Reproduce exactly the lines from the top of the records below through the line holding "sc = bpy.context.scene".
-- START OF Extracted information --
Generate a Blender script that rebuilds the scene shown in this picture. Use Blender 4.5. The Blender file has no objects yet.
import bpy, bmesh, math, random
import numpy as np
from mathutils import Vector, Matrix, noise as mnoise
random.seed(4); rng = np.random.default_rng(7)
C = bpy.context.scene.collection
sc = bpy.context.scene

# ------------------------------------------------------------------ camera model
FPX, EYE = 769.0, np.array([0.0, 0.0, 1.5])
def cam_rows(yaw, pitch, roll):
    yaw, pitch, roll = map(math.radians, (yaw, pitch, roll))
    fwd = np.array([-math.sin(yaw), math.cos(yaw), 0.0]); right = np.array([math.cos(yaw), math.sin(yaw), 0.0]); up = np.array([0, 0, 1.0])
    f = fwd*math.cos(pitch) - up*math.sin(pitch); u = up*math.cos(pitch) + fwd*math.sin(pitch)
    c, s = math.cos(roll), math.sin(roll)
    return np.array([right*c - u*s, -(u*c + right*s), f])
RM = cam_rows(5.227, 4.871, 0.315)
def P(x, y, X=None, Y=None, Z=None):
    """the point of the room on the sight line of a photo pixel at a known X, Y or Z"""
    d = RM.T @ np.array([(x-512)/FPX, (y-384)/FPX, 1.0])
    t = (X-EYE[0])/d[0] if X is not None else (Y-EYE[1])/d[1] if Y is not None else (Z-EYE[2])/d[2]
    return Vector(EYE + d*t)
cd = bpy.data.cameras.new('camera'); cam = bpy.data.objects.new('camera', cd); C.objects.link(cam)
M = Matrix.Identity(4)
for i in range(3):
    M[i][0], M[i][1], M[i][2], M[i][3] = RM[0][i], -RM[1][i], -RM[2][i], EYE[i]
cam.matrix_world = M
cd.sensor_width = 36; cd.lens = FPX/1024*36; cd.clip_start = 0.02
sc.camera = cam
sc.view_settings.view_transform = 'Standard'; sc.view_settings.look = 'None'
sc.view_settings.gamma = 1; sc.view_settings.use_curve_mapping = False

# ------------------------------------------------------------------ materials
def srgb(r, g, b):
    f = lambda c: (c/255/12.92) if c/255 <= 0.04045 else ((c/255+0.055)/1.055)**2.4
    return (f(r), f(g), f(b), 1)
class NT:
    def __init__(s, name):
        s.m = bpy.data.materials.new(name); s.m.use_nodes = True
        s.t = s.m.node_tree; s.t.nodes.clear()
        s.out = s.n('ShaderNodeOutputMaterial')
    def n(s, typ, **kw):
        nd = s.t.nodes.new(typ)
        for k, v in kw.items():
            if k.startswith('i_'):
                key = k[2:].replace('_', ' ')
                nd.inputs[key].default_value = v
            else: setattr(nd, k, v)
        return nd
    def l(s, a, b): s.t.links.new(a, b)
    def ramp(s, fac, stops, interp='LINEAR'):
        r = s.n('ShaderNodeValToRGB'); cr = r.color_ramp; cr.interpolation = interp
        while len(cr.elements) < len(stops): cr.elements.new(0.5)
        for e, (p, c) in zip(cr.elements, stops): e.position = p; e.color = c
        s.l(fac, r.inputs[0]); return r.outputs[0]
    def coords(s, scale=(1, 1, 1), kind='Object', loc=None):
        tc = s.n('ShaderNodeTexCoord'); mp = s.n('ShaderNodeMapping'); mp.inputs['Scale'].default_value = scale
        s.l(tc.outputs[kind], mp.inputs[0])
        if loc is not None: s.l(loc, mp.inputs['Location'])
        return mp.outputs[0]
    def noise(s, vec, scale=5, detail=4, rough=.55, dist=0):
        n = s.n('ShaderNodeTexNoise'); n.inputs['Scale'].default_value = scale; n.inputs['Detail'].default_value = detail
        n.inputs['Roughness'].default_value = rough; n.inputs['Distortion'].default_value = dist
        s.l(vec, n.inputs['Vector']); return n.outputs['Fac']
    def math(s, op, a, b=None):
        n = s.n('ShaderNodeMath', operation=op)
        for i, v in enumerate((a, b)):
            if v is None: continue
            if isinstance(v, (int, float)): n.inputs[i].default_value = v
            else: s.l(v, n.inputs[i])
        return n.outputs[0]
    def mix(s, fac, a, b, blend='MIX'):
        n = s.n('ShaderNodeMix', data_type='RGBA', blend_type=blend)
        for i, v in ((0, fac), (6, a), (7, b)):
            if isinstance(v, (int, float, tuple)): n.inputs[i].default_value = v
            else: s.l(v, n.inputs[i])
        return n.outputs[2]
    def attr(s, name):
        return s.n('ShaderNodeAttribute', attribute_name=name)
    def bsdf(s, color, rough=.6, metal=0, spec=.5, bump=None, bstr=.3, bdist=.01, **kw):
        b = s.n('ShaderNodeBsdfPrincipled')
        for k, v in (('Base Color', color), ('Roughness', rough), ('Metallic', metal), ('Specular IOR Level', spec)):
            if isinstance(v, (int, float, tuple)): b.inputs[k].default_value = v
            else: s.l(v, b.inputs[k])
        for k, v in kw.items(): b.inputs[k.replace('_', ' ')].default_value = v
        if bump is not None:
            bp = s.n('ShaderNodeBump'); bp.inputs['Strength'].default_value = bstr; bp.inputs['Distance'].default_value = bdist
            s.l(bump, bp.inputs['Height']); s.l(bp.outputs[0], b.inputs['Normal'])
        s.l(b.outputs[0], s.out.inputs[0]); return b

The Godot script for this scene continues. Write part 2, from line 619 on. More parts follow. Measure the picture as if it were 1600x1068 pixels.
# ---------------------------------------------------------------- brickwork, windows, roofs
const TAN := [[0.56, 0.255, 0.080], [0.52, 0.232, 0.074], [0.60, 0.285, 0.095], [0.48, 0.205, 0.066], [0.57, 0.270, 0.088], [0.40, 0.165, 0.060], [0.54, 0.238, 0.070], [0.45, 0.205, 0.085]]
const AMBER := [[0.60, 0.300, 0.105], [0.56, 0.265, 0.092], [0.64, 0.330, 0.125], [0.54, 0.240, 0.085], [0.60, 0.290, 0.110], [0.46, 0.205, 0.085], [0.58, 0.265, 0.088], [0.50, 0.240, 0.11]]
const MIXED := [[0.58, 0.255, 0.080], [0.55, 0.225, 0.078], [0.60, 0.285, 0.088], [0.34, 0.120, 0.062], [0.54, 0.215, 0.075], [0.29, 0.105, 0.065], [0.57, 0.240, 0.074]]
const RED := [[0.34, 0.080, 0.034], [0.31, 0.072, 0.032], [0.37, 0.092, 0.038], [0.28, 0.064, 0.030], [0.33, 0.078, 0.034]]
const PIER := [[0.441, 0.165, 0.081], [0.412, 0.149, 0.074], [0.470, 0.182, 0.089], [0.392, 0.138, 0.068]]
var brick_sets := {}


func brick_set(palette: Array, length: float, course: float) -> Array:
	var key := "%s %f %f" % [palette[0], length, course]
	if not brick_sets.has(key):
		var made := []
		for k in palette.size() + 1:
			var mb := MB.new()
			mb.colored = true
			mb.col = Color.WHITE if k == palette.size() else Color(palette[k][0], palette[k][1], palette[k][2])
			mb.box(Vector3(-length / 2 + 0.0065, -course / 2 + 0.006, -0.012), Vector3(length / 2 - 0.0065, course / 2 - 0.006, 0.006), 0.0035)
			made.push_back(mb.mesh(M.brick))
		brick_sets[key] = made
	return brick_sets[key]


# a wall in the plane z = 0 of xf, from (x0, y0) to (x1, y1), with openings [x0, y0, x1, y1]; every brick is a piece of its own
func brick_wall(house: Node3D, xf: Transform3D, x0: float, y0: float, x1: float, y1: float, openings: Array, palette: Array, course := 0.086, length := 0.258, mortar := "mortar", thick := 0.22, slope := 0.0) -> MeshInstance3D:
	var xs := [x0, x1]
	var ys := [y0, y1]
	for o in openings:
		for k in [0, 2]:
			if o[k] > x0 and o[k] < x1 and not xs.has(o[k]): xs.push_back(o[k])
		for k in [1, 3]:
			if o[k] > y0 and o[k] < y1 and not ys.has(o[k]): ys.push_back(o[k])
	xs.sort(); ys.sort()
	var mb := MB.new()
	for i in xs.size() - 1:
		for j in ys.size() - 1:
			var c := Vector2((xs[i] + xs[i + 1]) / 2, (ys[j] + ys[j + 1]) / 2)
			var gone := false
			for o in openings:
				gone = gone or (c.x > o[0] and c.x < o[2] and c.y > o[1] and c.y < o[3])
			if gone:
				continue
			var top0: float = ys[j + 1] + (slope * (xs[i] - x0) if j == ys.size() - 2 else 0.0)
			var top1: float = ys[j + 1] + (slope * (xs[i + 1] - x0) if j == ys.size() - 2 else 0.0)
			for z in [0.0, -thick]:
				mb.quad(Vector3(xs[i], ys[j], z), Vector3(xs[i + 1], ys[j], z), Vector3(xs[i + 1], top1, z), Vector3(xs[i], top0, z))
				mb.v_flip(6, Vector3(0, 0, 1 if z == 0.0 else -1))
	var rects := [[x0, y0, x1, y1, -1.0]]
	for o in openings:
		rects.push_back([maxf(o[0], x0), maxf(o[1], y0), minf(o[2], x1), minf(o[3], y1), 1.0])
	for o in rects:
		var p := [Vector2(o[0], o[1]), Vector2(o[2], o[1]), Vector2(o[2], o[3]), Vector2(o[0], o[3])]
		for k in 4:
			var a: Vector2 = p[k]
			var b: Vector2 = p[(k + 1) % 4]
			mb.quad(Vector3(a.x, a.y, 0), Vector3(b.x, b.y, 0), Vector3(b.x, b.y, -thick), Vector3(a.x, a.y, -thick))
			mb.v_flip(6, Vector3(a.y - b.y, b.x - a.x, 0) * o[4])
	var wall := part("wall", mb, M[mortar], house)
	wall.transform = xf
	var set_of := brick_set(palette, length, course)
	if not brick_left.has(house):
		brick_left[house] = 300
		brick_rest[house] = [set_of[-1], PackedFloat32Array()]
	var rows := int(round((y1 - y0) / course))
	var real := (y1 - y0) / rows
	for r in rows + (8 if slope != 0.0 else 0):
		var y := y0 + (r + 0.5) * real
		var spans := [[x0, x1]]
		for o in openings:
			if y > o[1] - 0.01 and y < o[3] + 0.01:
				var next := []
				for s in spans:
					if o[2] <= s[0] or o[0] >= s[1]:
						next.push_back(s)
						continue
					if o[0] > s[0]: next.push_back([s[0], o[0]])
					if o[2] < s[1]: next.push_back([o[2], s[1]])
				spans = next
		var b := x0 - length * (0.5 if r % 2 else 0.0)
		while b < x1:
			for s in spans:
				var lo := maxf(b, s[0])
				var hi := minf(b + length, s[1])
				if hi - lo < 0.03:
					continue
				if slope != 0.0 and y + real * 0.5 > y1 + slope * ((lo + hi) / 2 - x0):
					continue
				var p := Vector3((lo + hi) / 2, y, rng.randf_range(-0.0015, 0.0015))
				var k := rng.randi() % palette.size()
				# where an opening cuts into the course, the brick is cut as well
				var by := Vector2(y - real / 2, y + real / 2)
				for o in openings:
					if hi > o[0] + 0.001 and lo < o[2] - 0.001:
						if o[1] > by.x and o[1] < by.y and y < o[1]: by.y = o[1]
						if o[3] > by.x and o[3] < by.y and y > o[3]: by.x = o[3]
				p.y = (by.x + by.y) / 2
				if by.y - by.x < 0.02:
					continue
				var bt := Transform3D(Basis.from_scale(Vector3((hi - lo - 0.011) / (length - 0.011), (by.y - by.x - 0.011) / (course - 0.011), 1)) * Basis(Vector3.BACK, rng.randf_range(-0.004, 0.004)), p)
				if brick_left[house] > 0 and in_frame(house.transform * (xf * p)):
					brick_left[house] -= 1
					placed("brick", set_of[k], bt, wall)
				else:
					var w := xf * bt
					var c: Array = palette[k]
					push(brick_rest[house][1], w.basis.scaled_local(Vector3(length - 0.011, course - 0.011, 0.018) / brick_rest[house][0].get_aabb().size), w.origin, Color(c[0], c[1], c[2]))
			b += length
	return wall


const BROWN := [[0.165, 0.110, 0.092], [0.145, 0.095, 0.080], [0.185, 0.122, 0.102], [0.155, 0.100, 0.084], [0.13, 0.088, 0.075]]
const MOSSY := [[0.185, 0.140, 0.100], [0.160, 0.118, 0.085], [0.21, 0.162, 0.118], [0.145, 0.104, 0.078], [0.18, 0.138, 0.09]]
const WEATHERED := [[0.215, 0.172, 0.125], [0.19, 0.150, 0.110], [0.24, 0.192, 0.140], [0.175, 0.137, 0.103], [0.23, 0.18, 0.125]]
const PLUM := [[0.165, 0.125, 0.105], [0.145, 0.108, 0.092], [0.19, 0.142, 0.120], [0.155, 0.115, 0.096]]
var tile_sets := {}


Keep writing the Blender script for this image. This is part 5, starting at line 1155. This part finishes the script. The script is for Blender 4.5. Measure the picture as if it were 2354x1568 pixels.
-- END OF Extracted information --
## Solution for this exercise
Generate a Blender script that rebuilds the scene shown in this picture. Use Blender 4.5. The Blender file has no objects yet.
import bpy, bmesh, math, random
import numpy as np
from mathutils import Vector, Matrix, noise as mnoise
random.seed(4); rng = np.random.default_rng(7)
C = bpy.context.scene.collection
sc = bpy.context.scene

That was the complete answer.